##### Data in this exercise #####
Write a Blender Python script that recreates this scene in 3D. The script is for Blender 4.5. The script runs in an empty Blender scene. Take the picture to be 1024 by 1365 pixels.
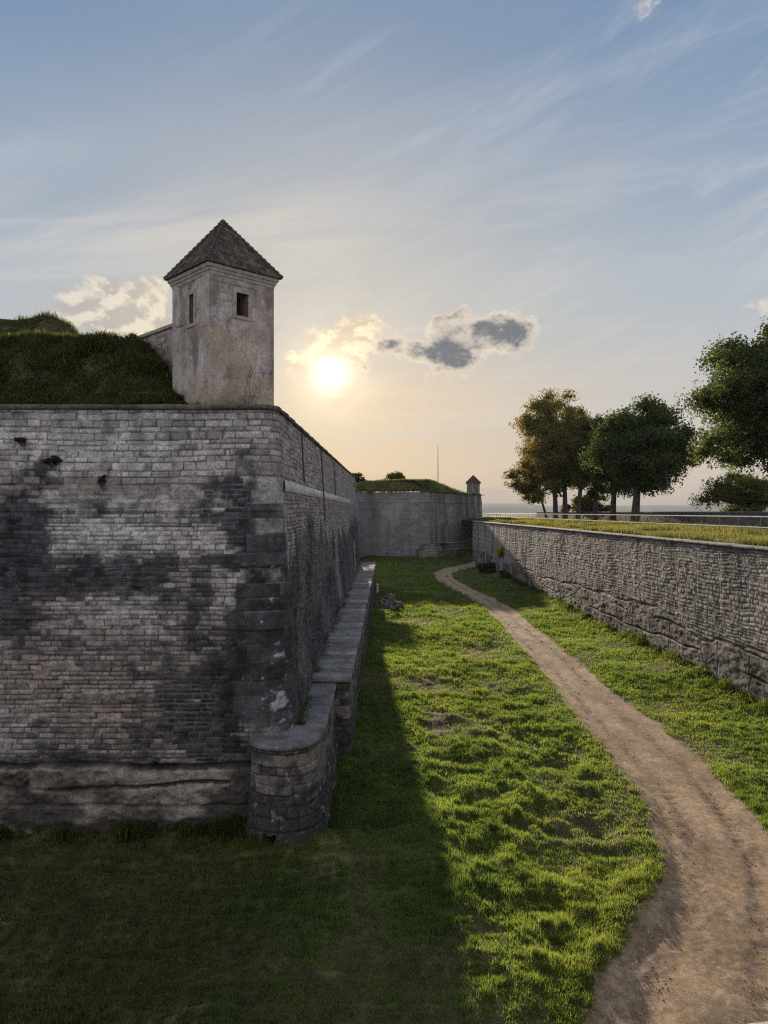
import bpy, math, random
import numpy as np
from mathutils import Vector

R = math.radians
scene = bpy.context.scene
COL = scene.collection

# ------------------------------------------------------------------ camera
cam_d = bpy.data.cameras.new("camera")
cam = bpy.data.objects.new("camera", cam_d)
COL.objects.link(cam)
cam.location = (0, 0, 0)
cam.rotation_euler = (R(90), 0, 0)
cam_d.sensor_fit = 'VERTICAL'
cam_d.sensor_height = 36.0
cam_d.lens = 36.0 * 1000.0 / 1365.0
cam_d.clip_start = 0.05
cam_d.clip_end = 60000
scene.camera = cam

# ------------------------------------------------------------------ light
SUN_AZ, SUN_EL = -4.1, 10.4
SUN_DIR = Vector((math.sin(R(SUN_AZ)) * math.cos(R(SUN_EL)), math.cos(R(SUN_AZ)) * math.cos(R(SUN_EL)), math.sin(R(SUN_EL))))
sl = bpy.data.lights.new("sun", 'SUN')
sl.energy = 5.0
sl.angle = R(0.5)
sl.color = (1.0, 0.83, 0.60)
sun = bpy.data.objects.new("sun", sl)
COL.objects.link(sun)
sun.rotation_euler = (-SUN_DIR).to_track_quat('-Z', 'Y').to_euler()
sun.location = SUN_DIR * 300

scene.view_settings.view_transform = 'Standard'
scene.view_settings.look = 'None'
scene.view_settings.exposure = 0.7
scene.view_settings.gamma = 1.0
scene.view_settings.use_curve_mapping = False
scene.render.engine = 'CYCLES'
scene.cycles.use_denoising = False
scene.cycles.pixel_filter_type = 'BLACKMAN_HARRIS'
scene.cycles.filter_width = 1.2
scene.cycles.max_bounces = 6
scene.cycles.transparent_max_bounces = 8
scene.cycles.sample_clamp_indirect = 6


# ------------------------------------------------------------------ node helpers
class S:
    """a shader socket with arithmetic"""
    def __init__(self, nt, sock):
        self.nt, self.s = nt, sock

    def _m(self, op, *others):
        n = self.nt.nodes.new('ShaderNodeMath')
        n.operation = op
        for i, o in enumerate((self,) + others):
            if isinstance(o, S):
                self.nt.links.new(o.s, n.inputs[i])
            else:
                n.inputs[i].default_value = float(o)
        return S(self.nt, n.outputs[0])

    def __add__(self, o): return self._m('ADD', o)
    __radd__ = __add__
    def __sub__(self, o): return self._m('SUBTRACT', o)
    def __rsub__(self, o): return (self * -1.0) + o
    def __mul__(self, o): return self._m('MULTIPLY', o)
    __rmul__ = __mul__
    def __truediv__(self, o): return self._m('DIVIDE', o)
    def pow(self, o): return self._m('POWER', o)
    def max(self, o): return self._m('MAXIMUM', o)
    def min(self, o): return self._m('MINIMUM', o)
    def exp(self): return self._m('EXPONENT')
    def abs(self): return self._m('ABSOLUTE')

    def smooth(self, a, b, lo=0.0, hi=1.0):
        n = self.nt.nodes.new('ShaderNodeMapRange')
        n.interpolation_type = 'SMOOTHSTEP'
        self.nt.links.new(self.s, n.inputs['Value'])
        n.inputs['From Min'].default_value = a
        n.inputs['From Max'].default_value = b
        n.inputs['To Min'].default_value = lo
        n.inputs['To Max'].default_value = hi
        return S(self.nt, n.outputs[0])


def sockval(nt, inp, v):
    if isinstance(v, S):
        nt.links.new(v.s, inp)
    elif isinstance(v, (tuple, list)):
        inp.default_value = tuple(v) + ((1.0,) if len(v) == 3 and len(inp.default_value) == 4 else ())
    else:
        inp.default_value = v


def mix(nt, f, a, b, mode='MIX'):
    n = nt.nodes.new('ShaderNodeMix')
    n.data_type = 'RGBA'
    n.blend_type = mode
    sockval(nt, n.inputs[0], f)
    sockval(nt, n.inputs[6], a)
    sockval(nt, n.inputs[7], b)
    return S(nt, n.outputs[2])


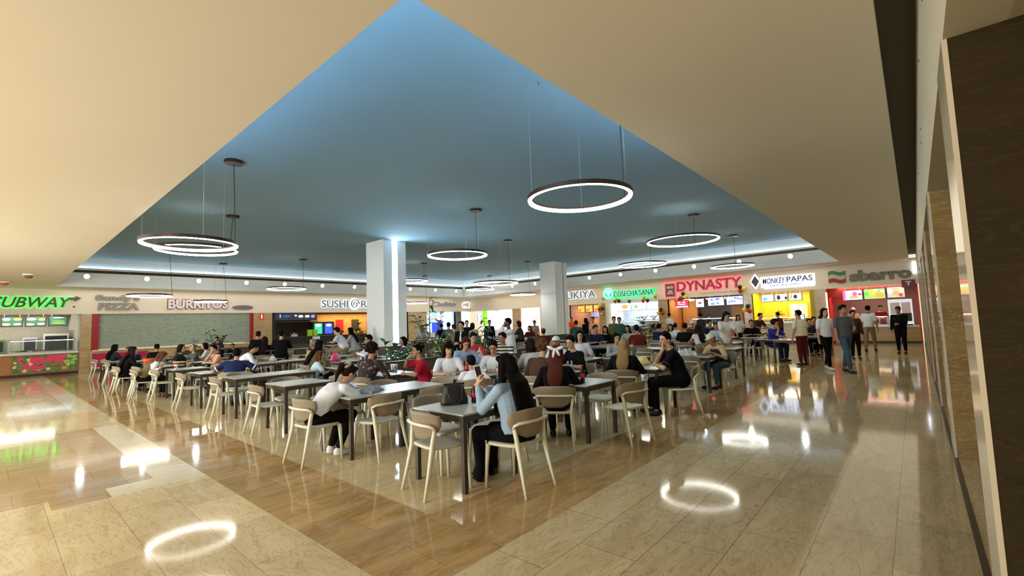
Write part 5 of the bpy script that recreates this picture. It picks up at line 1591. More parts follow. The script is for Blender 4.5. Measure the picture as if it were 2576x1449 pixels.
#####
Do this:
Omit the images and transcribe all of the records above word for word.

Exercise output:
Write a Blender Python script that recreates this scene in 3D. The script is for Blender 4.5. The script runs in an empty Blender scene. Take the picture to be 1024 by 1365 pixels.
import bpy, math, random
import numpy as np
from mathutils import Vector

R = math.radians
scene = bpy.context.scene
COL = scene.collection

# ------------------------------------------------------------------ camera
cam_d = bpy.data.cameras.new("camera")
cam = bpy.data.objects.new("camera", cam_d)
COL.objects.link(cam)
cam.location = (0, 0, 0)
cam.rotation_euler = (R(90), 0, 0)
cam_d.sensor_fit = 'VERTICAL'
cam_d.sensor_height = 36.0
cam_d.lens = 36.0 * 1000.0 / 1365.0
cam_d.clip_start = 0.05
cam_d.clip_end = 60000
scene.camera = cam

# ------------------------------------------------------------------ light
SUN_AZ, SUN_EL = -4.1, 10.4
SUN_DIR = Vector((math.sin(R(SUN_AZ)) * math.cos(R(SUN_EL)), math.cos(R(SUN_AZ)) * math.cos(R(SUN_EL)), math.sin(R(SUN_EL))))
sl = bpy.data.lights.new("sun", 'SUN')
sl.energy = 5.0
sl.angle = R(0.5)
sl.color = (1.0, 0.83, 0.60)
sun = bpy.data.objects.new("sun", sl)
COL.objects.link(sun)
sun.rotation_euler = (-SUN_DIR).to_track_quat('-Z', 'Y').to_euler()
sun.location = SUN_DIR * 300

scene.view_settings.view_transform = 'Standard'
scene.view_settings.look = 'None'
scene.view_settings.exposure = 0.7
scene.view_settings.gamma = 1.0
scene.view_settings.use_curve_mapping = False
scene.render.engine = 'CYCLES'
scene.cycles.use_denoising = False
scene.cycles.pixel_filter_type = 'BLACKMAN_HARRIS'
scene.cycles.filter_width = 1.2
scene.cycles.max_bounces = 6
scene.cycles.transparent_max_bounces = 8
scene.cycles.sample_clamp_indirect = 6


# ------------------------------------------------------------------ node helpers
class S:
    """a shader socket with arithmetic"""
    def __init__(self, nt, sock):
        self.nt, self.s = nt, sock

    def _m(self, op, *others):
        n = self.nt.nodes.new('ShaderNodeMath')
        n.operation = op
        for i, o in enumerate((self,) + others):
            if isinstance(o, S):
                self.nt.links.new(o.s, n.inputs[i])
            else:
                n.inputs[i].default_value = float(o)
        return S(self.nt, n.outputs[0])

    def __add__(self, o): return self._m('ADD', o)
    __radd__ = __add__
    def __sub__(self, o): return self._m('SUBTRACT', o)
    def __rsub__(self, o): return (self * -1.0) + o
    def __mul__(self, o): return self._m('MULTIPLY', o)
    __rmul__ = __mul__
    def __truediv__(self, o): return self._m('DIVIDE', o)
    def pow(self, o): return self._m('POWER', o)
    def max(self, o): return self._m('MAXIMUM', o)
    def min(self, o): return self._m('MINIMUM', o)
    def exp(self): return self._m('EXPONENT')
    def abs(self): return self._m('ABSOLUTE')

    def smooth(self, a, b, lo=0.0, hi=1.0):
        n = self.nt.nodes.new('ShaderNodeMapRange')
        n.interpolation_type = 'SMOOTHSTEP'
        self.nt.links.new(self.s, n.inputs['Value'])
        n.inputs['From Min'].default_value = a
        n.inputs['From Max'].default_value = b
        n.inputs['To Min'].default_value = lo
        n.inputs['To Max'].default_value = hi
        return S(self.nt, n.outputs[0])


def sockval(nt, inp, v):
    if isinstance(v, S):
        nt.links.new(v.s, inp)
    elif isinstance(v, (tuple, list)):
        inp.default_value = tuple(v) + ((1.0,) if len(v) == 3 and len(inp.default_value) == 4 else ())
    else:
        inp.default_value = v


def mix(nt, f, a, b, mode='MIX'):
    n = nt.nodes.new('ShaderNodeMix')
    n.data_type = 'RGBA'
    n.blend_type = mode
    sockval(nt, n.inputs[0], f)
    sockval(nt, n.inputs[6], a)
    sockval(nt, n.inputs[7], b)
    return S(nt, n.outputs[2])


Write part 5 of the bpy script that recreates this picture. It picks up at line 1591. More parts follow. The script is for Blender 4.5. Measure the picture as if it were 2576x1449 pixels.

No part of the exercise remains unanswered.